Do UOL, em São Paulo

08/12/2015 17h36

As 11 indicações ao Grammy 2016 dão a dica: este foi o ano de Kendrick Lamar. O rapper californiano de 28 anos conquistou o prestígio da crítica com seu terceiro disco, "To Pimp a Butterfly", presente no topo de oito em cada dez listas de melhores lançamentos de 2015. Mas como qualquer disco de rap que se preze —e este é um dos grandes—, seu maior feito vem das ruas.

Como um mantra, o refrão da música "Alright" ("Nós vamos ficar bem", em tradução livre) foi entoado durante protesto do Black Lives Matter, contra a brutalidade policial sofrida por um estudante na Universidade Estadual de Cleveland, em Ohio. O clamor foi novamente ouvido em Washington, na comemoração do 20° aniversário da Marcha de Mil Homens, marco do combate à desigualdade racial nos Estados Unidos.

Entre o panteão da indústria musical e as vozes das ruas, Kendrick Lamar atingiu um raro equilíbrio entre popularidade e consciência, traduzido nas imagens do impactante clipe de "Alright". No vídeo, ele voa pelas ruas de Los Angeles, sorridente, inspirado e inspirando seus "homies" [manos], mas termina com o destino comum a muitos dos seus: alvejado pela polícia. Não há sucesso que mude sua condição frente a uma sociedade racista.

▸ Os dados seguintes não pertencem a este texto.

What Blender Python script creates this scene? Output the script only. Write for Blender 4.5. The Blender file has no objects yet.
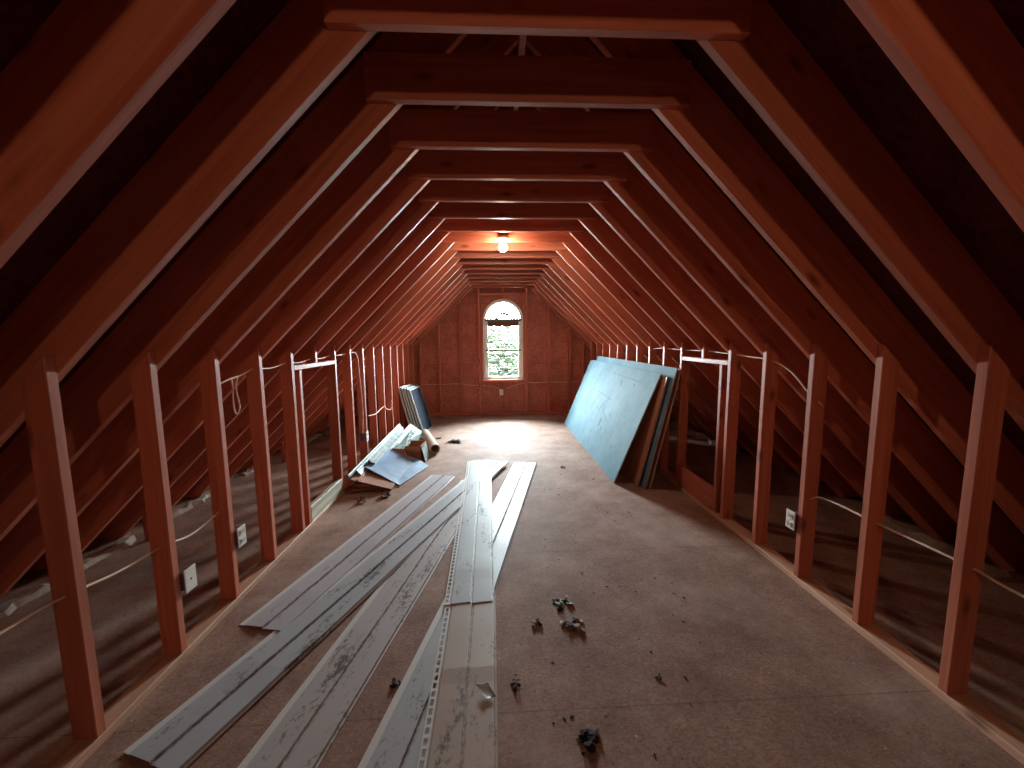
import bpy, bmesh, math, random
from mathutils import Vector, Matrix
random.seed(7)
C = bpy.context.scene.collection
PI = math.pi
sc = bpy.context.scene

# ------------------------------------------------------------------ camera
H = 1.5204
yaw, pitch, roll = 0.0455, 0.1124, -0.0087
cam_d = bpy.data.cameras.new('camera'); cam = bpy.data.objects.new('camera', cam_d); C.objects.link(cam)
cam_d.sensor_width = 36; cam_d.lens = 396.2 / 1024 * 36; cam_d.clip_start = 0.02
fw = Vector((math.sin(yaw) * math.cos(pitch), math.cos(yaw) * math.cos(pitch), -math.sin(pitch)))
R0 = Vector((math.cos(yaw), -math.sin(yaw), 0)); U0 = R0.cross(fw)
Rt = R0 * math.cos(roll) + U0 * math.sin(roll); Up = U0 * math.cos(roll) - R0 * math.sin(roll)
cam.matrix_world = Matrix(((Rt.x, Up.x, -fw.x, 0), (Rt.y, Up.y, -fw.y, 0), (Rt.z, Up.z, -fw.z, H), (0, 0, 0, 1)))
sc.camera = cam

# ------------------------------------------------------------------ world, light, exposure
w = bpy.data.worlds.new('daylight'); sc.world = w; w.use_nodes = True
bg = w.node_tree.nodes['Background']; bg.inputs[0].default_value = (0.80, 0.96, 1.0, 1); bg.inputs[1].default_value = 56
BULB = 85.0
REAR_BULB = 105.0
sc.view_settings.view_transform = 'Standard'; sc.view_settings.look = 'None'
sc.view_settings.gamma = 1; sc.view_settings.use_curve_mapping = False
sc.view_settings.exposure = 2.05
sc.cycles.max_bounces = 10; sc.cycles.diffuse_bounces = 7
sc.cycles.sample_clamp_indirect = 8

# room numbers (metres)
CX = 0.172            # centre line
XL, XR = -1.509, 1.858  # room faces of the knee walls
ZT = 2.526            # underside of the collar ties
ZR = ZT + 0.567 + 0.006  # underside of the rafters at the ridge
ZK = 1.446
S = 0.4064; Y0 = 1.402; N = 17
YE = 8.07             # room face of the sheathing of the end wall
YB = -2.2             # rear wall
por_d = bpy.data.lights.new('window_portal', 'AREA'); por_d.shape = 'RECTANGLE'; por_d.size = .8; por_d.size_y = 1.75
por_d.cycles.is_portal = True
por = bpy.data.objects.new('window_portal', por_d); C.objects.link(por); por.location = (.2, YE + .1, 1.5); por.rotation_euler = (-PI / 2, 0, 0)

# ------------------------------------------------------------------ materials
def nt(name):
    m = bpy.data.materials.new(name); m.use_nodes = True
    t = m.node_tree; b = t.nodes['Principled BSDF']
    return m, t, b
def plain(name, col, rough=.6, metal=0, spec=.5, bump=0, bscale=60, var=0):
    m, t, b = nt(name)
    b.inputs['Base Color'].default_value = (*col, 1); b.inputs['Roughness'].default_value = rough
    b.inputs['Metallic'].default_value = metal; b.inputs['Specular IOR Level'].default_value = spec
    if bump or var:
        tc = t.nodes.new('ShaderNodeTexCoord'); n = t.nodes.new('ShaderNodeTexNoise'); n.inputs['Scale'].default_value = bscale
        n.inputs['Detail'].default_value = 5
        t.links.new(tc.outputs['Object'], n.inputs['Vector'])
        if bump:
            bp = t.nodes.new('ShaderNodeBump'); bp.inputs['Strength'].default_value = bump; bp.inputs['Distance'].default_value = .01
            t.links.new(n.outputs[0], bp.inputs['Height']); t.links.new(bp.outputs[0], b.inputs['Normal'])
        if var:
            r = t.nodes.new('ShaderNodeValToRGB'); r.color_ramp.elements[0].position = .3; r.color_ramp.elements[1].position = .7
            r.color_ramp.elements[0].color = (*[c * (1 - var) for c in col], 1); r.color_ramp.elements[1].color = (*[min(1, c * (1 + var)) for c in col], 1)
            t.links.new(n.outputs[0], r.inputs[0]); t.links.new(r.outputs[0], b.inputs['Base Color'])
    return m
def wood(name, ang, lo, hi, knot=True, axis=(0, 1, 0)):
    m, t, b = nt(name); L = t.links.new; n = t.nodes.new
    tc = n('ShaderNodeTexCoord'); oi = n('ShaderNodeObjectInfo')
    mul = n('ShaderNodeMath'); mul.operation = 'MULTIPLY'; mul.inputs[1].default_value = 43.0; L(oi.outputs['Random'], mul.inputs[0])
    rot = n('ShaderNodeVectorRotate'); rot.rotation_type = 'AXIS_ANGLE'; rot.inputs['Axis'].default_value = axis; rot.inputs['Angle'].default_value = ang
    L(tc.outputs['Object'], rot.inputs['Vector'])
    add = n('ShaderNodeVectorMath'); add.operation = 'ADD'; L(rot.outputs[0], add.inputs[0]); L(mul.outputs[0], add.inputs[1])
    sca = n('ShaderNodeVectorMath'); sca.operation = 'MULTIPLY'; sca.inputs[1].default_value = (1.3, 26, 26); L(add.outputs[0], sca.inputs[0])
    no = n('ShaderNodeTexNoise'); no.inputs['Scale'].default_value = 1.0; no.inputs['Detail'].default_value = 6; no.inputs['Roughness'].default_value = .6
    no.inputs['Distortion'].default_value = .6
    L(sca.outputs[0], no.inputs['Vector'])
    ra = n('ShaderNodeValToRGB'); ra.color_ramp.elements[0].position = .3; ra.color_ramp.elements[1].position = .72
    ra.color_ramp.elements[0].color = (*lo, 1); ra.color_ramp.elements[1].color = (*hi, 1); L(no.outputs[0], ra.inputs[0])
    # board to board difference
    hs = n('ShaderNodeHueSaturation'); mr = n('ShaderNodeMapRange'); mr.inputs[3].default_value = .82; mr.inputs[4].default_value = 1.15
    L(oi.outputs['Random'], mr.inputs[0]); L(mr.outputs[0], hs.inputs['Value']); L(ra.outputs[0], hs.inputs['Color'])
    out = hs.outputs[0]
    if knot:
        sk = n('ShaderNodeVectorMath'); sk.operation = 'MULTIPLY'; sk.inputs[1].default_value = (2.6, 7, 7); L(add.outputs[0], sk.inputs[0])
        vo = n('ShaderNodeTexVoronoi'); vo.inputs['Scale'].default_value = 1; L(sk.outputs[0], vo.inputs['Vector'])
        kr = n('ShaderNodeValToRGB'); kr.color_ramp.elements[0].position = .05; kr.color_ramp.elements[1].position = .17
        kr.color_ramp.elements[0].color = (.28, .2, .18, 1); kr.color_ramp.elements[1].color = (1, 1, 1, 1); L(vo.outputs['Distance'], kr.inputs[0])
        mx = n('ShaderNodeMix'); mx.data_type = 'RGBA'; mx.blend_type = 'MULTIPLY'; mx.inputs[0].default_value = .85
        L(out, mx.inputs[6]); L(kr.outputs[0], mx.inputs[7]); out = mx.outputs[2]
    L(out, b.inputs['Base Color']); b.inputs['Roughness'].default_value = .45; b.inputs['Specular IOR Level'].default_value = .5
    bp = n('ShaderNodeBump'); bp.inputs['Strength'].default_value = .25; bp.inputs['Distance'].default_value = .004
    L(no.outputs[0], bp.inputs['Height']); L(bp.outputs[0], b.inputs['Normal'])
    return m
PLO, PHI = (.46, .115, .060), (.68, .22, .125)
W_X = wood('pine_lengthwise_x', 0, PLO, PHI)
W_Z = wood('pine_lengthwise_z', PI / 2, PLO, PHI)
W_Y = wood('pine_lengthwise_y', PI / 2, PLO, PHI, axis=(0, 0, 1))
W_L = wood('pine_left_slope', PI / 4, PLO, PHI)
W_R = wood('pine_right_slope', -PI / 4, PLO, PHI)
W_SILL = wood('weathered_pale_board', PI / 2, (.20, .16, .11), (.74, .68, .54), axis=(0, 0, 1))

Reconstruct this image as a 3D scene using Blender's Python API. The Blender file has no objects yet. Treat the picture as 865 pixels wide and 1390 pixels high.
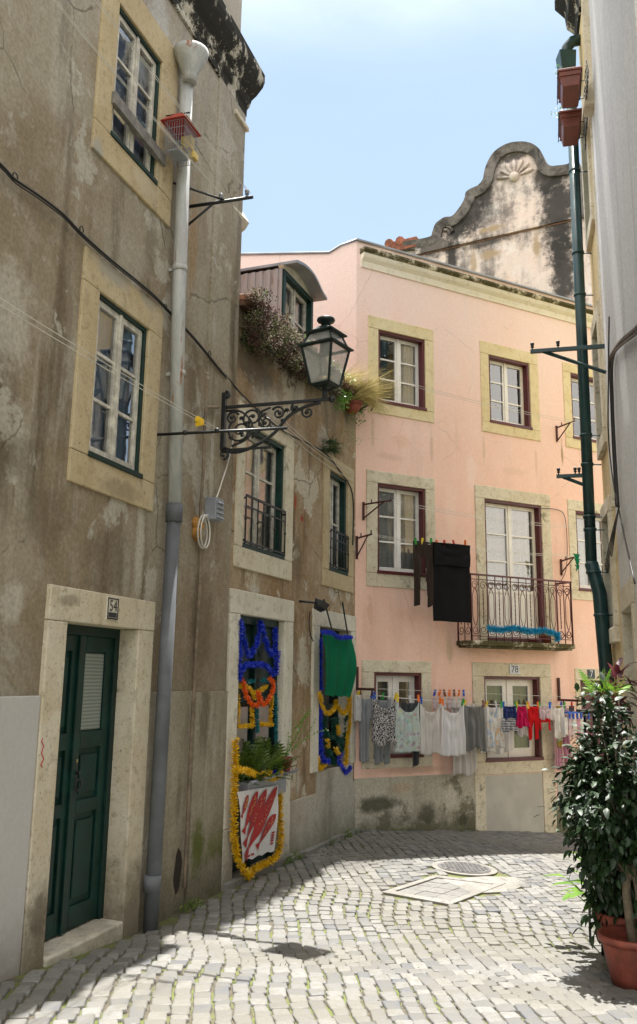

Kendrick surgiu com suas mixtapes aos 16 anos. As elogiadas letras chamaram a atenção de outros rappers, incluindo o lendário Dr. Dre, e ajudaram a revitalizar a cena na Costa Oeste, berço do gangsta. O segundo disco, "good kid, m.A.A.d city", trouxe sucesso para além dos Estados Unidos e emplacou o single "Bitch Don't Kill My Vibe" nas paradas e como gíria -- é aquela frase que você manda quando alguém quer cortar seu barato.

A transformação de Kendrick no rapper queridinho do momento --e como convidado em trabalhos distintos ao seu, como nas parcerias com Imagine Dragons e Taylor Swift, com quem disputa a categoria de álbum do ano no Grammy-- o deixou ainda maior, mas acabou com a sua "vibe".

O cantor teve depressão e escancarou sua condição no poema em que repete ao longo do álbum, dedicado à memória do rapper Tupac Shakur: "Eu me lembro que você estava em conflito com o mau uso da sua influência / Às vezes, eu fiz o mesmo / Abusando meu poder, cheio de ressentimento / O ressentimento que se transformou em uma depressão profunda / Encontrei-me gritando no quarto do hotel / Eu não quero me autodestruir".

Entre a rua e a fama

"To Pimp a Butterfly" é uma delirante viagem de ritmos e ideias. Após o sucesso do disco anterior, legítima cria do groove da Costa Oeste norte-americana, Kendrick solta seu fluxo inebriante de pensamentos sob bases que vão do jazz ao p-funk, estilo criado pelo Parliament-Funkadelic. A complexidade rítmica faz a cama para o rapper analisar o momento que a fama lhe espreitou atrás da porta.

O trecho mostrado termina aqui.